De traditie om limoen te drogen komt uit de Perzische golf, vandaar de Perzische benaming, en het gebruik van Perzische limoenen. Het drogen gebeurt traditioneel in de zon, maar tegenwoordig worden ook moderne dehydrateermethoden gebruikt. Vanwege de donkere verkleuring worden gedroogde limoenen wel zwarte limoenen genoemd.
Loomi amani is één van de vele ingrediënten in de Arabische keuken om gerechten zuurder te maken. Naast verse citrus, zure granaatappel en zure pruimen zijn dat deze limoentjes, druivenpoeder (gard-e-ghooreh) en sumac, de gedroogde vrucht van de sumacstruik. Maar ook diverse sappen, zoals ab-e-ghooreh (van zure druiven), granaatappelsap, en het sap van de Spaanse zuring (Rumex scutatus).

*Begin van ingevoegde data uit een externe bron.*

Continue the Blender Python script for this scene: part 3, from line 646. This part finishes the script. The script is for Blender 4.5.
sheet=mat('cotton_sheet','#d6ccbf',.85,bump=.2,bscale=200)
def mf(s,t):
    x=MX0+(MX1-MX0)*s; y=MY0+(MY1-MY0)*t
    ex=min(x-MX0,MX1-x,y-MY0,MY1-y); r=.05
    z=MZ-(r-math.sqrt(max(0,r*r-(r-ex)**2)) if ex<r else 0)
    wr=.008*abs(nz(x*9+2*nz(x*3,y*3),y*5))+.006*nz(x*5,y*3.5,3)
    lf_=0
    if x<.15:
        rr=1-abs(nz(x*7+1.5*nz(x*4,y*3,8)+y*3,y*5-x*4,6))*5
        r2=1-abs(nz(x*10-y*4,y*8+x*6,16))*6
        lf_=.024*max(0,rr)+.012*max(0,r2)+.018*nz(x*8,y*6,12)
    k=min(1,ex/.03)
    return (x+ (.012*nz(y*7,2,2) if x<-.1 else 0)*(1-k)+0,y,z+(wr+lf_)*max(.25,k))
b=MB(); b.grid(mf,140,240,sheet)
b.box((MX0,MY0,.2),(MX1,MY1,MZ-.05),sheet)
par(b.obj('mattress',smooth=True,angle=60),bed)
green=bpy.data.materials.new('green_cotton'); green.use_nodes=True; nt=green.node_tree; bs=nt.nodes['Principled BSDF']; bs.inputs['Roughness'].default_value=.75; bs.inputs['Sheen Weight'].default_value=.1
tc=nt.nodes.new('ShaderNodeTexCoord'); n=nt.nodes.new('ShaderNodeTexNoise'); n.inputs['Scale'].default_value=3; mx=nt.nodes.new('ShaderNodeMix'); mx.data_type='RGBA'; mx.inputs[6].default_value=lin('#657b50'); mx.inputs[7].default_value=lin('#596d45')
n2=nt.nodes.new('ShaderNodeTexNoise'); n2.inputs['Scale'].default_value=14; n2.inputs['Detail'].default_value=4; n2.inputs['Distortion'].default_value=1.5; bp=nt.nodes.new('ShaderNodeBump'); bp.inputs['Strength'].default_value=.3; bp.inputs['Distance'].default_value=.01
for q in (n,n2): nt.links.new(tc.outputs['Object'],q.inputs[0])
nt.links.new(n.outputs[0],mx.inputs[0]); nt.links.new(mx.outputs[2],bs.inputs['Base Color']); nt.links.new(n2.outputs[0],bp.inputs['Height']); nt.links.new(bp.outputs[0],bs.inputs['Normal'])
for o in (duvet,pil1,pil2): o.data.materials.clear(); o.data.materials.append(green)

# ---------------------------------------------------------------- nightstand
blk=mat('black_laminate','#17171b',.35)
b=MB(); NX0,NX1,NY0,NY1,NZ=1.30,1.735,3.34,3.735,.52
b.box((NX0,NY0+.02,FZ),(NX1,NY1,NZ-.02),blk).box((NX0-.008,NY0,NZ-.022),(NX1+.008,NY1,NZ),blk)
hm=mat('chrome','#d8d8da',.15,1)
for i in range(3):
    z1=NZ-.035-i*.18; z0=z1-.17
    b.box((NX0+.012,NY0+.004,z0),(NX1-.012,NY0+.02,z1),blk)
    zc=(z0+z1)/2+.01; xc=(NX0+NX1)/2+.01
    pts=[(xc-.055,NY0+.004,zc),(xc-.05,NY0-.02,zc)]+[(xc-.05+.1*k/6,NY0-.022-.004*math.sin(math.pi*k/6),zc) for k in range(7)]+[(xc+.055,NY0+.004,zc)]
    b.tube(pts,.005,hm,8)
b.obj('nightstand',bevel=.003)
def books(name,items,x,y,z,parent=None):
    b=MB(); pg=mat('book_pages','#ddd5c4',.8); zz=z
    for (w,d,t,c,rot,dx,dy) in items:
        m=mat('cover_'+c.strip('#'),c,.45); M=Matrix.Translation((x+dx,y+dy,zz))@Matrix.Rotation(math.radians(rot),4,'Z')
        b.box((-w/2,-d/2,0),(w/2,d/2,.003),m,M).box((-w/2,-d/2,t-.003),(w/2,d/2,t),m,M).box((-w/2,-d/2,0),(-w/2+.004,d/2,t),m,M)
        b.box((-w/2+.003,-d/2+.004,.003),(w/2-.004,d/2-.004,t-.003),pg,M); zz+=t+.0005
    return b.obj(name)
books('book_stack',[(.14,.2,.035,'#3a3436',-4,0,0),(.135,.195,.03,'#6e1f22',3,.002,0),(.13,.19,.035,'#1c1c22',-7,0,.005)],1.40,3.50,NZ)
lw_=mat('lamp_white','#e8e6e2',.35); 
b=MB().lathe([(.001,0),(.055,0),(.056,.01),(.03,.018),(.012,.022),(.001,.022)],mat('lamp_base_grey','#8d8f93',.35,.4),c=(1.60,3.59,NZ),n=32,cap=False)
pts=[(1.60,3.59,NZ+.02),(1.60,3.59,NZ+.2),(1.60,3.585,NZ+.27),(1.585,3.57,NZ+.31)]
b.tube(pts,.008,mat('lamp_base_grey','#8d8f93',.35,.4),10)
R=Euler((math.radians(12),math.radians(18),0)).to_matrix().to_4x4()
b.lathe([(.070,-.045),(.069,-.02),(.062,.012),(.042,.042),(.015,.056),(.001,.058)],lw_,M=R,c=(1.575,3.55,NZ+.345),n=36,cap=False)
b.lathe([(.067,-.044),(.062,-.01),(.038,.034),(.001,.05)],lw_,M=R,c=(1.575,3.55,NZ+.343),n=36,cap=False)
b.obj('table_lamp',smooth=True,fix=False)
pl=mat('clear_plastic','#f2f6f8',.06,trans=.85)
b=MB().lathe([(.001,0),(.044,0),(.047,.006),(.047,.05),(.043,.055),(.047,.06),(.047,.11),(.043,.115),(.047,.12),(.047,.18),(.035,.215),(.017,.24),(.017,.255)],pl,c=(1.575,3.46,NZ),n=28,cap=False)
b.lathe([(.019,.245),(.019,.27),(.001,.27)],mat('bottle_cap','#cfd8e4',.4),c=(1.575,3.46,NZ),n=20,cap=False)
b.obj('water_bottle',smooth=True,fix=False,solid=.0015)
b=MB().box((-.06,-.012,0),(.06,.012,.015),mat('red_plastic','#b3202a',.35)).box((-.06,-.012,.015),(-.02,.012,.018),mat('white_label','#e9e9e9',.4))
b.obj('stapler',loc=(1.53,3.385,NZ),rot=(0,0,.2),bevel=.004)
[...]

Gedroogde limoenen zijn erg zuur, maar hebben ook een gronderige, wat rokerige smaak, als gevolg van het droogproces. De schilletjes zijn enigszins bitter.
Ook in de naburige landen worden gedroogde limoenen gegeten. In Irak bijvoorbeeld, waar ze Noomi Basra genoemd worden, limoenen uit Basra.
Gedroogde limoen wordt als smaakmaker gebruikt in soepen en stoofschotels, zoals het Perzische ghorme sabzi.
Gemalen loomi wordt onder meer gebruikt in het kruidenmengsel kabsa, dat is gebaseerd op het klassieke bahārāt.